Thursday, April 19, 2012

Keynesian Economics: Planting Apple Trees and Expecting Oranges

In the past, I have always argued that it was the devaluation of the dollar that kept Keynesian fiscal stimulation from truly pulling any economy out of a recession.  I still believe that to be true because massive spending and the resulting weak dollar adversely affect consumer spending.  Then, just last week, I had an epiphany (of sorts) that better explains why Keynesian fiscal stimulation, like the Obama Stimulus Plan, is ineffectual.  It all has to do with apples-and-oranges spending. So, let me explain.

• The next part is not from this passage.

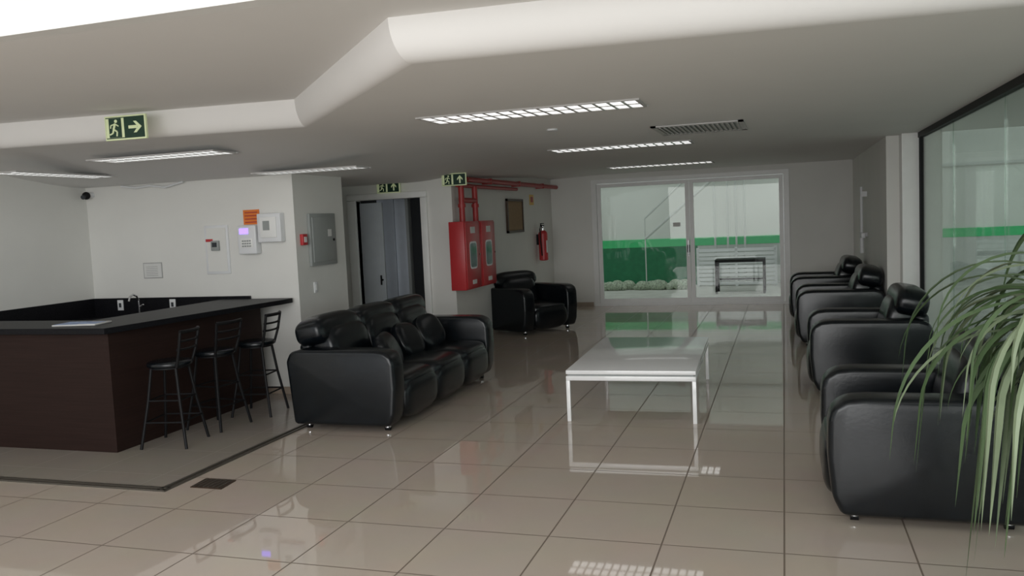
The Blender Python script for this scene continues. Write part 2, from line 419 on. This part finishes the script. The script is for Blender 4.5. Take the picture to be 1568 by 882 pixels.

Keynes, like almost every other economist, believed that an economy is driven by two sources of demand (aka spending):  (1) the Private Sector (made up of consumer and business spending) and (2) the Public Sector (made up of spending by federal, state, and local governments).  Further, he correctly believed that recessions are typically caused by a slowdown in private sector spending.  But, where he gets it wrong is in his belief that the federal government should increase spending through work-projects to compensate for the loss of private sector demand. However, the spending for federally-sponsored work projects is nothing like the loss of either consumer or business spending.  Federal projects involve buying massive amounts of things like concrete, asphalt, sand, gravel, steel, etc. along with purchasing heavy equipment to build roads, bridges, airports, or whatever.  Consumers typically spend their money locally on things like entertainment, food, clothing, TV's, and so on.  Five guys, filling potholes, twenty miles away from a restaurant struggling to stay in business isn't going to save that restaurant and its employees from unemployment.  This is why Obama's stimulus hasn't "really" made a single dent in the number of unemployed.  Further, because most federal work programs are so material and equipment intensive, the amount of jobs being created is actually miniscule.  Therefore, no amount of federal projects can truly offset the loss of jobs in the private sector. And, when the project is over or when the stimulus funds dry up, the federally-supported workforce goes back to being unemployed.

In a nutshell, Keynesian fiscal stimulus fails to stimulate the specific sectors of the economy that need to be stimulated to pull the economy out of recession.  And, if the economy does improve while Keynesian stimulus is being applied, its only because the economy is correcting on its own.